DATA BLOCK =
· · · ·
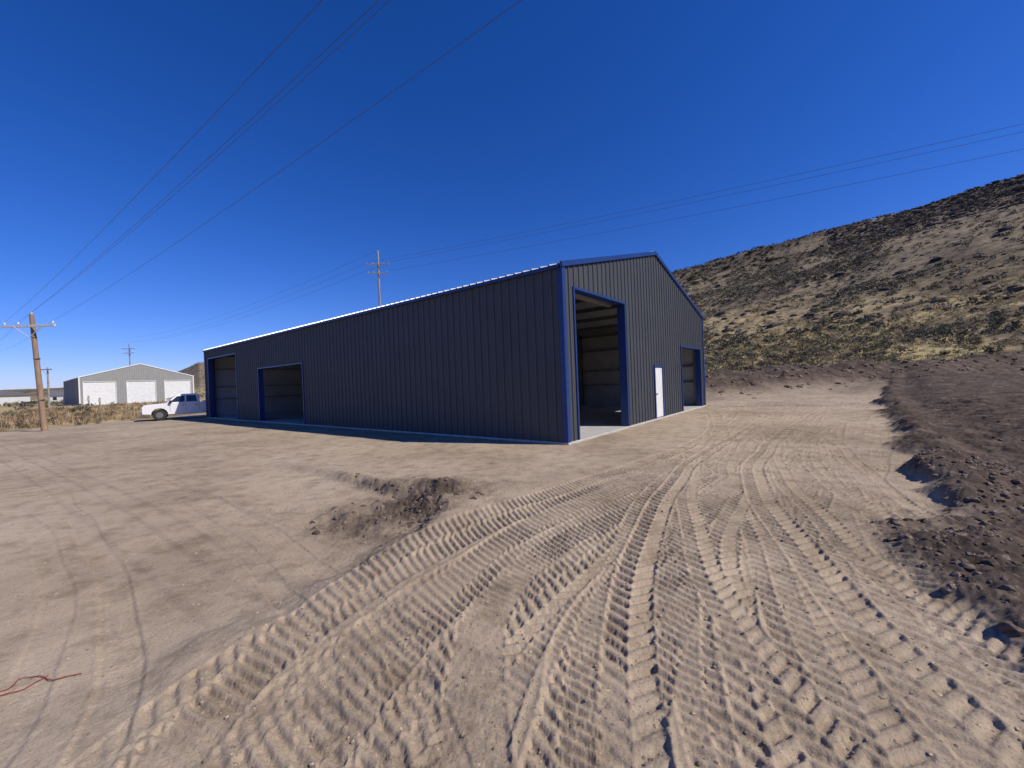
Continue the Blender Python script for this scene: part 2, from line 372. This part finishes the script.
scatter('sagebrush',[bush(32,.22) for _ in range(8)],np.c_[Xa,Ya,Za],S,col,bm_)
X1,Y1=polar(800,-64,-44,26,75,.7); X1,Y1,Z1=plant(X1,Y1,.5)
X3,Y3=polar(1100,20,60,42,100,.6); X3,Y3,Z3=plant(X3,Y3,.5)
Xa=np.r_[X1,X3];Ya=np.r_[Y1,Y3];Za=np.r_[Z1,Z3]; S=rng.uniform(.35,.8,len(Xa)); S[len(X1):]*=1.5; S[:len(X1)]*=.8
w=rng.random((len(Xa),1)); col=np.where(w<.5,c1,np.where(w<.75,c2,c3))*rng.uniform(.8,1.3,(len(Xa),1)); col[:len(X1)]*=np.array([1.12,.92,.86])
scatter('desert_shrubs',[bush(200,.085,.8,5) for _ in range(5)],np.c_[Xa,Ya,Za],S,col,bm_)
Xg,Yg=polar(34000,4,62,40,170,.6); cl=fbm(Xg,Yg,.03,3,81); rg=np.hypot(Xg,Yg)
Xg,Yg,Zg=plant(Xg,Yg,np.clip((cl-.34)*6*(1.3-rg/150),.03,1))
Xh,Yh=polar(1500,-64,-40,24,80,.7); Xh,Yh,Zh=plant(Xh,Yh,.7)
Xa=np.r_[Xg,Xh];Ya=np.r_[Yg,Yh];Za=np.r_[Zg,Zh]; S=rng.uniform(.3,.65,len(Xa))
col=np.array([[.52,.405,.20]])*rng.uniform(.65,1.2,(len(Xa),1)); col[len(Xg):]*=np.array([.66,.60,.74])
scatter('dry_grass',[grass(14) for _ in range(5)],np.c_[Xa,Ya,Za],S,col,gm_)
az=np.r_[rng.uniform(18,40,110),rng.uniform(20,33,90)]; rcv=np.interp(az,AZ,RC); r_=rcv*rng.uniform(.80,1.02,len(az))
Xj=r_*np.sin(np.radians(az));Yj=r_*np.cos(np.radians(az)); Zj=terrain(Xj,Yj,False); S=rng.uniform(.8,2.4,len(az))
col=np.array([[.04,.045,.028]])*rng.uniform(.7,1.4,(len(az),1))
scatter('juniper_bushes',[bush(140,.15,.95,5) for _ in range(4)],np.c_[Xj,Yj,Zj],S,col,bm_)
az=np.r_[rng.uniform(38,62,2600),rng.uniform(12,62,900)]; rcv=np.interp(az,AZ,RC); r_=np.r_[rcv[:2600]*rng.uniform(.82,1.02,2600),rcv[2600:]*rng.uniform(.35,1.0,900)]
Xj=r_*np.sin(np.radians(az));Yj=r_*np.cos(np.radians(az)); Zj=terrain(Xj,Yj,False)
S=rng.uniform(.3,1.2,len(az))*np.where(rng.random(len(az))<.1,1.8,1)
col=np.array([[.08,.06,.048]])*rng.uniform(.6,1.5,(len(az),1))
scatter('hillside_boulders',[rock(1) for _ in range(5)],np.c_[Xj,Yj,Zj],S,col,rm_,sink=.2)
def cand(n,x0,x1,y0,y1): return rng.uniform(x0,x1,n),rng.uniform(y0,y1,n)
Xc,Yc=cand(20000,2,30,0,28); so,ba,b2,mm,_n=masks(Xc,Yc); k=rng.random(len(Xc))<so*.36*np.clip(1.3-np.hypot(Xc,Yc)/30,.2,1); Xc=Xc[k];Yc=Yc[k]
Xc2,Yc2=cand(9000,2.4,8,.5,8); so,ba,b2,mm,_n=masks(Xc2,Yc2); k=rng.random(len(Xc2))<so*.5; Xc=np.r_[Xc,Xc2[k]];Yc=np.r_[Yc,Yc2[k]]
Xd,Yd=cand(6000,-5,.4,3.8,9.5); so,ba,b2,mm,_n=masks(Xd,Yd); k=rng.random(len(Xd))<mm*.9-.1; Xd=Xd[k];Yd=Yd[k]
Xe,Ye=cand(5000,12,75,26,50); so,ba,b2,mm,_n=masks(Xe,Ye); k=rng.random(len(Xe))<ba*.7; Xe=Xe[k];Ye=Ye[k]
Xa=np.r_[Xc,Xd,Xe];Ya=np.r_[Yc,Yd,Ye]; Za=terrain(Xa,Ya)
S=np.r_[.008+.05*rng.random(len(Xc))**4+.014*rng.random(len(Xc)),.008+.055*rng.random(len(Xd))**3,rng.uniform(.06,.25,len(Xe))]
col=np.array([[.115,.084,.064]])*rng.uniform(.6,1.8,(len(Xa),1))
scatter('soil_clods',[rock(2) for _ in range(6)],np.c_[Xa,Ya,Za],S,col,rm_,sink=.3)
Xp,Yp=polar(9000,-64,64,1.4,16,.8); Xq,Yq=polar(9000,-40,58,1.4,12,.8)
Xp=np.r_[Xp,Xq];Yp=np.r_[Yp,Yq]; k=~tofootprint(Xp,Yp,.1); Xp=Xp[k];Yp=Yp[k]; Zp=terrain(Xp,Yp)
S=.003+.012*rng.random(len(Xp))**3; col=np.array([[.30,.232,.163]])*rng.uniform(.5,1.35,(len(Xp),1))
scatter('pebbles',[rock(1) for _ in range(4)],np.c_[Xp,Yp,Zp],S,col,rm_,sink=.2)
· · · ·
SET EXERCISE = Copy the data word for word. Pictures do not go in the copy.

WRITTEN SOLUTION =
Continue the Blender Python script for this scene: part 2, from line 372. This part finishes the script.
scatter('sagebrush',[bush(32,.22) for _ in range(8)],np.c_[Xa,Ya,Za],S,col,bm_)
X1,Y1=polar(800,-64,-44,26,75,.7); X1,Y1,Z1=plant(X1,Y1,.5)
X3,Y3=polar(1100,20,60,42,100,.6); X3,Y3,Z3=plant(X3,Y3,.5)
Xa=np.r_[X1,X3];Ya=np.r_[Y1,Y3];Za=np.r_[Z1,Z3]; S=rng.uniform(.35,.8,len(Xa)); S[len(X1):]*=1.5; S[:len(X1)]*=.8
w=rng.random((len(Xa),1)); col=np.where(w<.5,c1,np.where(w<.75,c2,c3))*rng.uniform(.8,1.3,(len(Xa),1)); col[:len(X1)]*=np.array([1.12,.92,.86])
scatter('desert_shrubs',[bush(200,.085,.8,5) for _ in range(5)],np.c_[Xa,Ya,Za],S,col,bm_)
Xg,Yg=polar(34000,4,62,40,170,.6); cl=fbm(Xg,Yg,.03,3,81); rg=np.hypot(Xg,Yg)
Xg,Yg,Zg=plant(Xg,Yg,np.clip((cl-.34)*6*(1.3-rg/150),.03,1))
Xh,Yh=polar(1500,-64,-40,24,80,.7); Xh,Yh,Zh=plant(Xh,Yh,.7)
Xa=np.r_[Xg,Xh];Ya=np.r_[Yg,Yh];Za=np.r_[Zg,Zh]; S=rng.uniform(.3,.65,len(Xa))
col=np.array([[.52,.405,.20]])*rng.uniform(.65,1.2,(len(Xa),1)); col[len(Xg):]*=np.array([.66,.60,.74])
scatter('dry_grass',[grass(14) for _ in range(5)],np.c_[Xa,Ya,Za],S,col,gm_)
az=np.r_[rng.uniform(18,40,110),rng.uniform(20,33,90)]; rcv=np.interp(az,AZ,RC); r_=rcv*rng.uniform(.80,1.02,len(az))
Xj=r_*np.sin(np.radians(az));Yj=r_*np.cos(np.radians(az)); Zj=terrain(Xj,Yj,False); S=rng.uniform(.8,2.4,len(az))
col=np.array([[.04,.045,.028]])*rng.uniform(.7,1.4,(len(az),1))
scatter('juniper_bushes',[bush(140,.15,.95,5) for _ in range(4)],np.c_[Xj,Yj,Zj],S,col,bm_)
az=np.r_[rng.uniform(38,62,2600),rng.uniform(12,62,900)]; rcv=np.interp(az,AZ,RC); r_=np.r_[rcv[:2600]*rng.uniform(.82,1.02,2600),rcv[2600:]*rng.uniform(.35,1.0,900)]
Xj=r_*np.sin(np.radians(az));Yj=r_*np.cos(np.radians(az)); Zj=terrain(Xj,Yj,False)
S=rng.uniform(.3,1.2,len(az))*np.where(rng.random(len(az))<.1,1.8,1)
col=np.array([[.08,.06,.048]])*rng.uniform(.6,1.5,(len(az),1))
scatter('hillside_boulders',[rock(1) for _ in range(5)],np.c_[Xj,Yj,Zj],S,col,rm_,sink=.2)
def cand(n,x0,x1,y0,y1): return rng.uniform(x0,x1,n),rng.uniform(y0,y1,n)
Xc,Yc=cand(20000,2,30,0,28); so,ba,b2,mm,_n=masks(Xc,Yc); k=rng.random(len(Xc))<so*.36*np.clip(1.3-np.hypot(Xc,Yc)/30,.2,1); Xc=Xc[k];Yc=Yc[k]
Xc2,Yc2=cand(9000,2.4,8,.5,8); so,ba,b2,mm,_n=masks(Xc2,Yc2); k=rng.random(len(Xc2))<so*.5; Xc=np.r_[Xc,Xc2[k]];Yc=np.r_[Yc,Yc2[k]]
Xd,Yd=cand(6000,-5,.4,3.8,9.5); so,ba,b2,mm,_n=masks(Xd,Yd); k=rng.random(len(Xd))<mm*.9-.1; Xd=Xd[k];Yd=Yd[k]
Xe,Ye=cand(5000,12,75,26,50); so,ba,b2,mm,_n=masks(Xe,Ye); k=rng.random(len(Xe))<ba*.7; Xe=Xe[k];Ye=Ye[k]
Xa=np.r_[Xc,Xd,Xe];Ya=np.r_[Yc,Yd,Ye]; Za=terrain(Xa,Ya)
S=np.r_[.008+.05*rng.random(len(Xc))**4+.014*rng.random(len(Xc)),.008+.055*rng.random(len(Xd))**3,rng.uniform(.06,.25,len(Xe))]
col=np.array([[.115,.084,.064]])*rng.uniform(.6,1.8,(len(Xa),1))
scatter('soil_clods',[rock(2) for _ in range(6)],np.c_[Xa,Ya,Za],S,col,rm_,sink=.3)
Xp,Yp=polar(9000,-64,64,1.4,16,.8); Xq,Yq=polar(9000,-40,58,1.4,12,.8)
Xp=np.r_[Xp,Xq];Yp=np.r_[Yp,Yq]; k=~tofootprint(Xp,Yp,.1); Xp=Xp[k];Yp=Yp[k]; Zp=terrain(Xp,Yp)
S=.003+.012*rng.random(len(Xp))**3; col=np.array([[.30,.232,.163]])*rng.uniform(.5,1.35,(len(Xp),1))
scatter('pebbles',[rock(1) for _ in range(4)],np.c_[Xp,Yp,Zp],S,col,rm_,sink=.2)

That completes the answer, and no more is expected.